Happy Holidays and Kwanzaa y'all! I was first introduced to this African American holiday in 1990 while in my first year at Merritt College in Oakland, California. I was interested in African heritage and dis-satisfied with American holidays with no meaning. I soon stopped celebrating Christmas because of it's materialism and the fact it is a pagan holiday in which Dec. 25th had nothing to do with Jesus's birth. Kwanzaa was not meant to be a substitute for Christmas it was my personal choice, but this is not about Christmas it is about Kwanzaa!

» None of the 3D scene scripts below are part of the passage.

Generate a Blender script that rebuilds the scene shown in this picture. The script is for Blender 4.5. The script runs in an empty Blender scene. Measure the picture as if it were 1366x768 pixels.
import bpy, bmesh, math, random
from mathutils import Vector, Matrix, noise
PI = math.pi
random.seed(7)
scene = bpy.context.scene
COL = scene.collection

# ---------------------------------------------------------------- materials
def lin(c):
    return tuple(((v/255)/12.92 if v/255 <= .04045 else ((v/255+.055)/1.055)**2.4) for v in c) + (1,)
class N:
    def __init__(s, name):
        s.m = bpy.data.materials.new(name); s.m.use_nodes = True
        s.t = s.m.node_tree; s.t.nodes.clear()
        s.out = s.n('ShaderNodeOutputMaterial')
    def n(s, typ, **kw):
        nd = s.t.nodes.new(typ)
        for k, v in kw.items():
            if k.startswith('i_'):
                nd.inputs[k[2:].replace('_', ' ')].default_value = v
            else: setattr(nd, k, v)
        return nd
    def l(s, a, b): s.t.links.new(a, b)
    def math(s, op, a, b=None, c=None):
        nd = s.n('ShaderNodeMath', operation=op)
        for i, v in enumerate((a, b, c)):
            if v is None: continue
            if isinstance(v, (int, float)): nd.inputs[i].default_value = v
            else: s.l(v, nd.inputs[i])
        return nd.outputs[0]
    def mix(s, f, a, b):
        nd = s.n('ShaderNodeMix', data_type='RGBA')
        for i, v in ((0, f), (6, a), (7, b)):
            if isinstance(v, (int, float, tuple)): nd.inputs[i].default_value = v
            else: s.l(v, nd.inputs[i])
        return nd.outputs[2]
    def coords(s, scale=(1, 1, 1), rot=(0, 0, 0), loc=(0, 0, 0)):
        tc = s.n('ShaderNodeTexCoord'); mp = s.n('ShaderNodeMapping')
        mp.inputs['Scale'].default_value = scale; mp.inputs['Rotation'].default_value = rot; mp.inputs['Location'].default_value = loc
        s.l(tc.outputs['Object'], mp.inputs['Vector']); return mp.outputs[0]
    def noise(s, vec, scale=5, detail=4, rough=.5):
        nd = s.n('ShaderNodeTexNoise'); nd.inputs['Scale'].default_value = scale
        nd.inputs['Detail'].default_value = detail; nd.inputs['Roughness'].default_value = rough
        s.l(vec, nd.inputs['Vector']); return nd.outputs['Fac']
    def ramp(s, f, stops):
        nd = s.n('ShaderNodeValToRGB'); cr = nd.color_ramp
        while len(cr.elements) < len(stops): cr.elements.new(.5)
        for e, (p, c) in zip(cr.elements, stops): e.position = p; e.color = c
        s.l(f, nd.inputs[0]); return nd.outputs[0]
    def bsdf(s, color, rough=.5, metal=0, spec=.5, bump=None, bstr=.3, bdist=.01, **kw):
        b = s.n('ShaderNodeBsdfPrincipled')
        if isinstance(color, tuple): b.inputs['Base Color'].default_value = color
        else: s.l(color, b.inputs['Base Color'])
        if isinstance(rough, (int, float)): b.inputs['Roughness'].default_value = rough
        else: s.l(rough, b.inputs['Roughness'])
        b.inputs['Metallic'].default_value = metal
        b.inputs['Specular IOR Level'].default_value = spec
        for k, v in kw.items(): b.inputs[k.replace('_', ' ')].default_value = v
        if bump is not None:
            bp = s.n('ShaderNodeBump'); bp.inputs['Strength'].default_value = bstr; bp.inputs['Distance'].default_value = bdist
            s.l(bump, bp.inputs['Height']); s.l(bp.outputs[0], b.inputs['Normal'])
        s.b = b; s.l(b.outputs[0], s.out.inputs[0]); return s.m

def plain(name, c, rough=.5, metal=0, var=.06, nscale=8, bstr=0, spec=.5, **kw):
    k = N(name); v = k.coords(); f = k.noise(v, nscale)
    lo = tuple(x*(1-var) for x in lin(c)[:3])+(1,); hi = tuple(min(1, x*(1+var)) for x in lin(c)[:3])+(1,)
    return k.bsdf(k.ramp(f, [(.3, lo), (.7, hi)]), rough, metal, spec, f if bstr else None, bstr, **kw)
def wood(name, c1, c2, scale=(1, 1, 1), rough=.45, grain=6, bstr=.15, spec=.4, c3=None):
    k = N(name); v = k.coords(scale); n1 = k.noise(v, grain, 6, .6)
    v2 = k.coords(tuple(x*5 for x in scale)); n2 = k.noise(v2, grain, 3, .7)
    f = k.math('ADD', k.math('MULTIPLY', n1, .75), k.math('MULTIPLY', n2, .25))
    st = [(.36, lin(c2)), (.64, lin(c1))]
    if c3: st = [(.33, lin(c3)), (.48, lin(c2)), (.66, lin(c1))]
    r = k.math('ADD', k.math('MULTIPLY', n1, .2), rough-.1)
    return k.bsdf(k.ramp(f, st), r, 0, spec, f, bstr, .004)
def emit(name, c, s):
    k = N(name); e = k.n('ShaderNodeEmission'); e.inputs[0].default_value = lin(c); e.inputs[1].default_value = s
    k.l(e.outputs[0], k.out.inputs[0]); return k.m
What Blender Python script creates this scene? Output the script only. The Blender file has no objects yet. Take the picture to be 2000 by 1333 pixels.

Maulana Karenga created Kwanzaa in 1966 to "give Blacks an opportunity to celebrate themselves and African heritage, rather than only have the dominate society's holidays." Kwanzaa is Swahili for "first fruits of the harvest" in which Africans celebrated their harvest. Swahili is a East African language widely used on the continent and embraced by the Pan-Africanism and Black Nationalist movement of the 1960's.
I encourage you to see the first film on Kwanzaa by Maya Angelou "The Black Candle". Please visit the official Kwanzaa web site @ http://www.officialkwanzaawebsite.org
- Dec. 26th~Umoja (Unity): To strive for and to maintain unity in the family, community, nation, and race.
- Dec. 27th~Kujichagulia (Self-Determination): To define ourselves, name ourselves, create for ourselves, and speak for ourselves stand up.
- Dec. 28th~Ujima (Collective Work and Responsibility): To build and maintain our community together and make our brothers' and sisters' problems our problems, and to solve them together.
- Dec. 29th~Ujamaa (Cooperative economics): To build and maintain our own stores, shops, and other businesses and to profit from them together.
- Dec. 30th~Nia (Purpose): To make our collective vocation the building and developing of our community in order to restore our people to their traditional greatness.
- Dec. 31st~Kuumba (Creativity): To do always as much as we can, in the way we can, in order to leave our community more beautiful and beneficial than we inherited it.
- Jan. 1st~Imani (Faith): To believe with all our heart in our people, our parents, our teachers, our leaders, and the righteousness and victory of our struggle.
These principles are celebrated each day with the lighting of a candle and discussion among family and the community on how to implement in our daily lives throughout the year. The principles can be used by any person of any race, and have a positive effect on Blacks if we all participated daily, monthly, yearly throughout the generations for our upliftment in this country.